## Work required
Find the lines containing the word "pixels" and copy every one of them.

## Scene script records
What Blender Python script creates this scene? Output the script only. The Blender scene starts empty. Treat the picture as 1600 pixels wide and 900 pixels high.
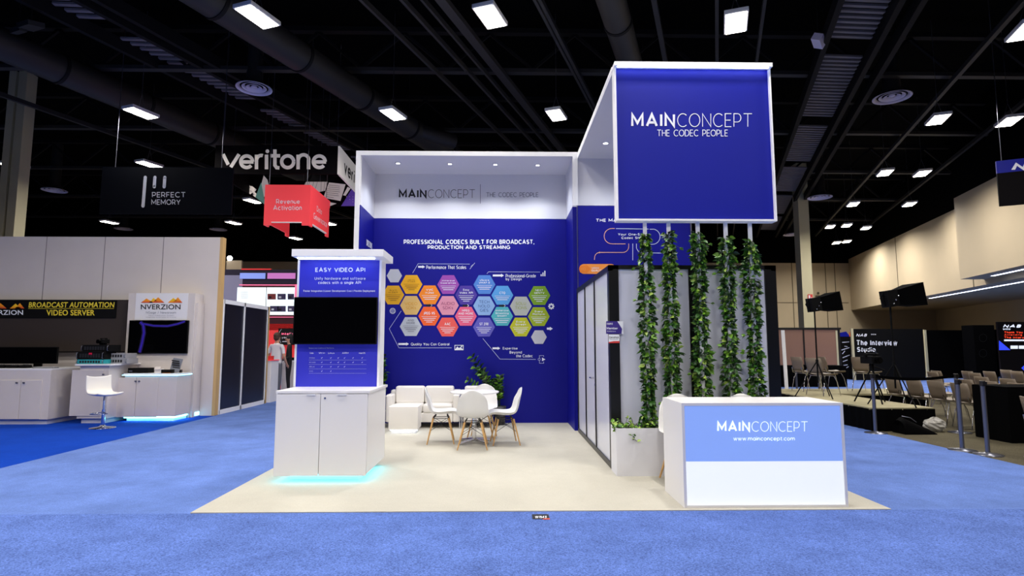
import bpy, math, random
from mathutils import Vector, Matrix
C = bpy.context.scene.collection
PI = math.pi
# ------------------------------------------------------------------ camera
FPX, EYE = 900.0, 1.47
PITCH, YAW = math.atan(90/900.0), math.radians(1.08)
cam = bpy.data.objects.new('camera', bpy.data.cameras.new('camera')); C.objects.link(cam)
cam.data.sensor_width = 36.0; cam.data.lens = 36.0*FPX/1600.0
cam.data.clip_start = 0.05; cam.data.clip_end = 200
cam.location = (0, 0, EYE); cam.rotation_euler = (PI/2+PITCH, 0, -YAW)
bpy.context.scene.camera = cam
# ------------------------------------------------------------------ world, exposure
vs = bpy.context.scene.view_settings
vs.view_transform = 'Standard'; vs.look = 'None'; vs.gamma = 1.0; vs.use_curve_mapping = False
vs.exposure = 0.1
w = bpy.data.worlds.new('world'); bpy.context.scene.world = w; w.use_nodes = True
w.node_tree.nodes['Background'].inputs[0].default_value = (0.75, 0.82, 1.0, 1)
w.node_tree.nodes['Background'].inputs[1].default_value = 0.0
HALL_W = 125.0        # watts of one high-bay lamp
SPOT_W = 62.0         # watts of one booth downlight
LAMP_Z = 7.2
# ------------------------------------------------------------------ measuring
_fw = Vector((math.sin(YAW)*math.cos(PITCH), math.cos(YAW)*math.cos(PITCH), math.sin(PITCH)))
_rt = Vector((math.cos(YAW), -math.sin(YAW), 0)); _up = _rt.cross(_fw)
_c = Vector((0, 0, EYE))
def ray(x, y): return _fw*FPX + _rt*(x-800) - _up*(y-450)
def atY(x, y, d): r = ray(x, y); return _c + r*(d/r.y)
def atZ(x, y, z=0.0): r = ray(x, y); return _c + r*((z-EYE)/r.z)
def atX(x, y, d): r = ray(x, y); return _c + r*(d/r.x)
# ------------------------------------------------------------------ materials
def lin(c): return tuple((v/255/12.92 if v/255 <= .04045 else ((v/255+.055)/1.055)**2.4) for v in c)
MATS = {}
def mat(name, rgb, rough=.5, metal=0, emit=0, noise=None, bump=0, spec=.5, trans=0, alpha=1, coat=0):
    if name in MATS: return MATS[name]
    m = bpy.data.materials.new(name); m.use_nodes = True; MATS[name] = m
    nt = m.node_tree; b = nt.nodes['Principled BSDF']; col = lin(rgb)+(1,)
    b.inputs['Base Color'].default_value = col; b.inputs['Roughness'].default_value = rough
    b.inputs['Metallic'].default_value = metal; b.inputs['Specular IOR Level'].default_value = spec
    b.inputs['Transmission Weight'].default_value = trans; b.inputs['Alpha'].default_value = alpha
    b.inputs['Coat Weight'].default_value = coat
    if emit:
        b.inputs['Emission Color'].default_value = col; b.inputs['Emission Strength'].default_value = emit
    if noise or bump:
        tc = nt.nodes.new('ShaderNodeTexCoord')
        sc, amt = noise if noise else (40, 0)
        n = nt.nodes.new('ShaderNodeTexNoise'); n.inputs['Scale'].default_value = sc; n.inputs['Detail'].default_value = 5
        nt.links.new(tc.outputs['Object'], n.inputs['Vector'])
        if amt:
            r = nt.nodes.new('ShaderNodeValToRGB')
            r.color_ramp.elements[0].position = .3; r.color_ramp.elements[1].position = .7
            r.color_ramp.elements[0].color = tuple(v*(1-amt) for v in col[:3])+(1,)
            r.color_ramp.elements[1].color = tuple(min(1, v*(1+amt)) for v in col[:3])+(1,)
            nt.links.new(n.outputs['Fac'], r.inputs['Fac']); nt.links.new(r.outputs['Color'], b.inputs['Base Color'])
        if bump:
            n2 = nt.nodes.new('ShaderNodeTexNoise'); n2.inputs['Scale'].default_value = sc*4; n2.inputs['Detail'].default_value = 3
            nt.links.new(tc.outputs['Object'], n2.inputs['Vector'])
            bp = nt.nodes.new('ShaderNodeBump'); bp.inputs['Strength'].default_value = bump; bp.inputs['Distance'].default_value = .01
            nt.links.new(n2.outputs['Fac'], bp.inputs['Height']); nt.links.new(bp.outputs['Normal'], b.inputs['Normal'])
    return m
def carpet(name, rgb, sc, amt, sc2, amt2):
    """carpet pile: fine speckle over broad brushed blotches"""
    m = mat(name, rgb, rough=.95, spec=.1); nt = m.node_tree; b = nt.nodes['Principled BSDF']; col = lin(rgb)
    tc = nt.nodes.new('ShaderNodeTexCoord'); out = None
    for s, a, d in ((sc, amt, 2), (sc2, amt2, 6)):
        n = nt.nodes.new('ShaderNodeTexNoise'); n.inputs['Scale'].default_value = s; n.inputs['Detail'].default_value = d
        n.inputs['Roughness'].default_value = .7
        nt.links.new(tc.outputs['Object'], n.inputs['Vector'])
        r = nt.nodes.new('ShaderNodeMapRange'); r.inputs['From Min'].default_value = .3; r.inputs['From Max'].default_value = .7
        r.inputs['To Min'].default_value = 1-a; r.inputs['To Max'].default_value = 1+a
        nt.links.new(n.outputs['Fac'], r.inputs['Value'])
        if out is None: out = r.outputs[0]; fine = n
        else:
            mu = nt.nodes.new('ShaderNodeMath'); mu.operation = 'MULTIPLY'
            nt.links.new(out, mu.inputs[0]); nt.links.new(r.outputs[0], mu.inputs[1]); out = mu.outputs[0]
    vm = nt.nodes.new('ShaderNodeVectorMath'); vm.operation = 'SCALE'; vm.inputs[0].default_value = col
    nt.links.new(out, vm.inputs['Scale']); nt.links.new(vm.outputs[0], b.inputs['Base Color'])
    bp = nt.nodes.new('ShaderNodeBump'); bp.inputs['Strength'].default_value = .35; bp.inputs['Distance'].default_value = .01
    nt.links.new(fine.outputs['Fac'], bp.inputs['Height']); nt.links.new(bp.outputs['Normal'], b.inputs['Normal'])
    return m
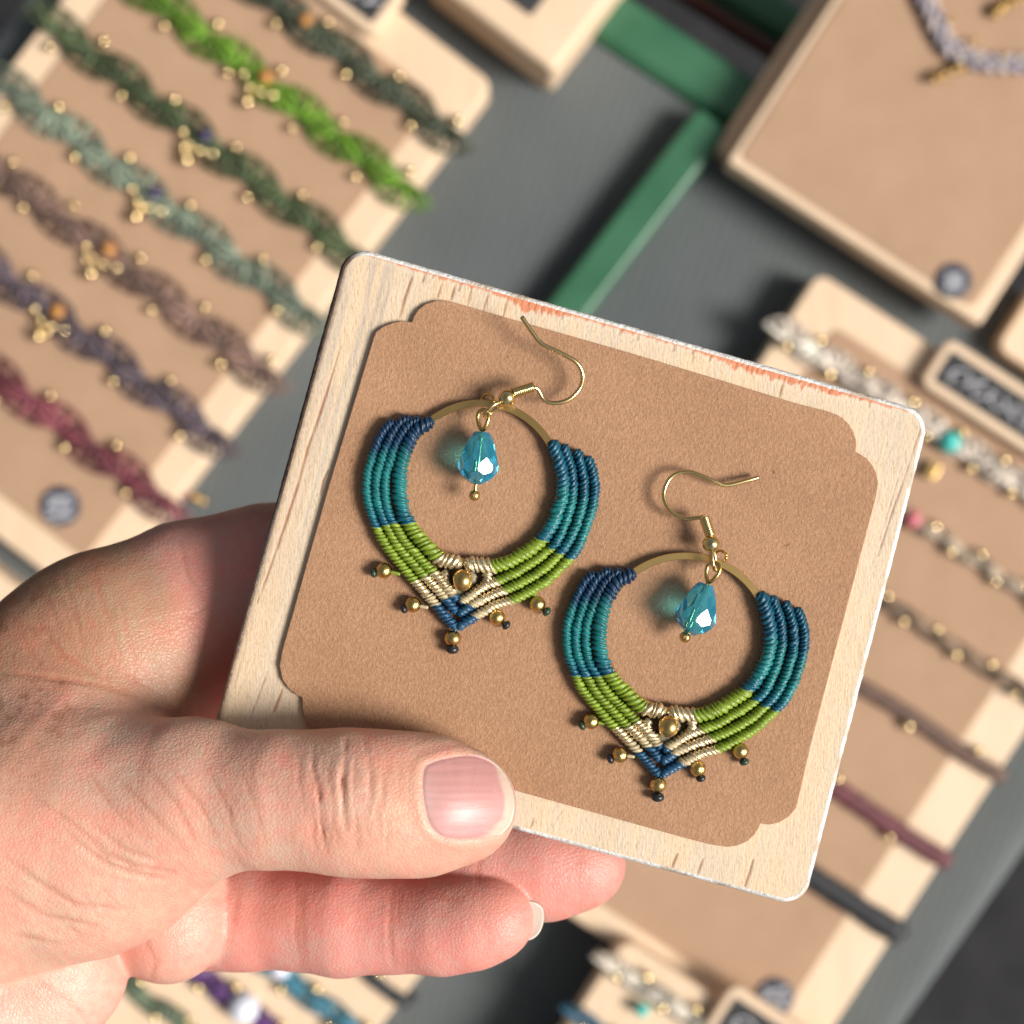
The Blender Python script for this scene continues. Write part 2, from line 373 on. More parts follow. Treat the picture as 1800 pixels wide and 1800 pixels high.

## Answer in full
What Blender Python script creates this scene? Output the script only. The Blender scene starts empty. Treat the picture as 1600 pixels wide and 900 pixels high.
The Blender Python script for this scene continues. Write part 2, from line 373 on. More parts follow. Treat the picture as 1800 pixels wide and 1800 pixels high.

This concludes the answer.